国際開発学会第33回全国大会でJICA緒方研究所の研究成果を発表

2022.12.22

国際開発学会第33回全国大会が2022年12月3、4日の2日間、明治大学駿河台キャンパスにて、対面およびオンラインを併用して開催されました。今年のテーマは「グローバル危機にどう立ち向かうべきか—紛争、食料危機、飢餓」。JICA緒方研究所の研究員らもそれぞれの研究成果を発表し、活発な議論が行われました。

途上国における海外留学インパクトに関する実証研究

セッション「教育」では、萱島信子シニア・リサーチ・アドバイザー、杉村美紀客員研究員(上智大学教授)、黒田一雄客員研究員(早稲田大学教授)、北村友人客員研究員(東京大学教授)、梅宮直樹氏(上智大学教授)が、JICA緒方研究所の研究プロジェクト「途上国における海外留学のインパクトに関する実証研究-アセアンの主要大学の教員の海外留学経験をもとに-」について報告しました。

この研究プロジェクトでは、カンボジア、インドネシア、マレーシア、ベトナムの主要10大学の教員に質問紙調査(約3,300人が回答)とインタビュー調査を実施しました。その結果、いずれの国でも教員の留学が大学の発展に大きな影響を与えてきたこと、近年の高等教育の国際化で教員の留学の意義が変化しつつあること、留学先国によってインパクトが異なることなどが分かりました。

さらに、国別の事例として、梅宮教授と萱島シニア・リサーチ・アドバイザーがインドネシアのバンドン工科大学における量的・質的調査に関する分析結果を報告。留学経験が教員の活動に多くの点で正のインパクトを及ぼしていること、異なる国から帰国した教員たちが国際的なネットワークを活用し、国際的な活動を展開していることなどを、事例を交えて紹介しました。

コメンテーターからは、ハイブリッド型教育の展開や留学のインパクトの国内への波及効果などについて言及があり、活発な議論が行われました。

発表を行う萱島信子シニア・リサーチ・アドバイザー

事例を紹介する梅宮教授

在外事務所による重複する制度的環境への対応

伏見勝利研究員は、一般口頭発表(英語)セッション「Aid Organization, Economic Growth and Poverty」に登壇し、「二国間開発協力機関の在外事務所による重複する制度的環境への対応に関する研究」の途中成果発表を行いました。
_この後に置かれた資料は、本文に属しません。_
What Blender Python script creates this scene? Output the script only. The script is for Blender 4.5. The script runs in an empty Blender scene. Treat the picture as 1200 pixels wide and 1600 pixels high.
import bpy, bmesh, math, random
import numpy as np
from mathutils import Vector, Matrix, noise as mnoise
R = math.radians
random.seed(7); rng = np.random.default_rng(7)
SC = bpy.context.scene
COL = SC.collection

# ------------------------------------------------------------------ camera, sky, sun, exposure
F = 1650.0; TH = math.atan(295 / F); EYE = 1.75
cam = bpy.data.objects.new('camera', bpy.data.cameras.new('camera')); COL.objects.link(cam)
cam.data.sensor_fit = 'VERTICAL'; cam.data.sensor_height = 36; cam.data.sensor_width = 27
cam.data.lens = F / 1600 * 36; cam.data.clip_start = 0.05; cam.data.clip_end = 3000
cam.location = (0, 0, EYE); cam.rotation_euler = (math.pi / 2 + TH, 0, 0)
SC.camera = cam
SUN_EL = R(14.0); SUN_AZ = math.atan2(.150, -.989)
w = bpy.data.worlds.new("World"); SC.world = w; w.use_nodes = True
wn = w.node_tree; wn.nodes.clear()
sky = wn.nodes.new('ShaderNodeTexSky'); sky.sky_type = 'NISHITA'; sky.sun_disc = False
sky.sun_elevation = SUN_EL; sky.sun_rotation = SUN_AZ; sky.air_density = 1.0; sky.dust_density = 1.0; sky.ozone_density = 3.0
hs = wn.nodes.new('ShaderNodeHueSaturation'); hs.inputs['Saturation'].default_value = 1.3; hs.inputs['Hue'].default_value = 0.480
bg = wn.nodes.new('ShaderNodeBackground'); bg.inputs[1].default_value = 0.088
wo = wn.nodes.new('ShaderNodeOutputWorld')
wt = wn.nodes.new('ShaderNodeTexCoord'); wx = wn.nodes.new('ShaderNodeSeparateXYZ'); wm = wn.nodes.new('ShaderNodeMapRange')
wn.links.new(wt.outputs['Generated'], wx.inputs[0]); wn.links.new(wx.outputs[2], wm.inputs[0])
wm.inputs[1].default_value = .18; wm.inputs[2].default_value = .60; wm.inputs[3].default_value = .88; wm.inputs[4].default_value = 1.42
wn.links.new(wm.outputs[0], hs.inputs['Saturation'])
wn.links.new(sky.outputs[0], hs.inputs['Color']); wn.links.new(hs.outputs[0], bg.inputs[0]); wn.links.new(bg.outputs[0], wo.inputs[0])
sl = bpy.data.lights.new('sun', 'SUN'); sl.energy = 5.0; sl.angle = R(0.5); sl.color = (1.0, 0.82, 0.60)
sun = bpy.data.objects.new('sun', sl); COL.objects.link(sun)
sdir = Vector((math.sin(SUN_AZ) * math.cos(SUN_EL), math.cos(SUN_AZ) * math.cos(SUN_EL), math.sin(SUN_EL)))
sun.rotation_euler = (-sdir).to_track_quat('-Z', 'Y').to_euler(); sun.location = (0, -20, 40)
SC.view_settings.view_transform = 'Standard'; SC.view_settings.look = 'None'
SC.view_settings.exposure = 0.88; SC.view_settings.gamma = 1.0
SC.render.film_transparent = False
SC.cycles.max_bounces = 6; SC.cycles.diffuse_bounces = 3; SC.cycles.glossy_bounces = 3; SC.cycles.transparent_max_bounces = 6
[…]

在外事務所スタッフへのインタビューを通じて、本国と受け入れ国の二つの制度的環境下におかれた在外事務所では、組織の仕事の仕方(organisational practice)を表面的(ceremonially)に実践することで、本国のルールに従いつつ受入国の制度、文化、規範に適応している点を明らかにしました。表面的な仕事の実践は、通常避けるべきだと考えられていますが、重複する制度的環境下で事業を行う在外事務所にとっては、こうした行為がセーフガードとしての機能を果たしていると主張しました。

適応的平和構築:21世紀における持続的な平和への新しいアプローチ

研究プロジェクト「持続的な平和に向けた国際協力の再検討」の最終成果である学術書籍「適応的平和構築: 21世紀の持続的な平和への新たなアプローチ」の発刊前に、その一部の成果が国際開発学会のラウンドテーブルで発表されました。紛争の文脈に応じた適応的平和構築のアプローチと、シリア、パレスチナ、東ティモール、モザンビークの紛争における適応的平和構築の実践の事例について、それぞれ武藤亜子上席研究員、立山良司氏(防衛大学校名誉教授)、田中(坂部)有佳子氏(一橋大学講師)、ルイ・サライヴァ研究員が報告。討論者を務めた窪田悠一氏(日本大学准教授)、伏見勝利研究員、さらに会場からも質問が挙がり、現地の声に耳を傾けることの重要性など、活発な議論が交わされました。

南スーダンにおける全国スポーツ大会参加者から見たスポーツと女性

企画セッション「ジェンダーと開発」では、JICA緒方研究所の研究プロジェクト「スポーツと平和・開発に関する研究」に基づき、古川光明氏(静岡県立大学教授)が「南スーダンにおける全国スポーツ大会参加者から見たスポーツと女性」をテーマとした研究について報告しました。コメンテーターや会場からは、南スーダンにおけるスポーツの位置付け、選手たちの出自との関係性、女性がスポーツを継続する理由、男性の意識の変革などについて質問が寄せられ、有意義なセッションとなりました。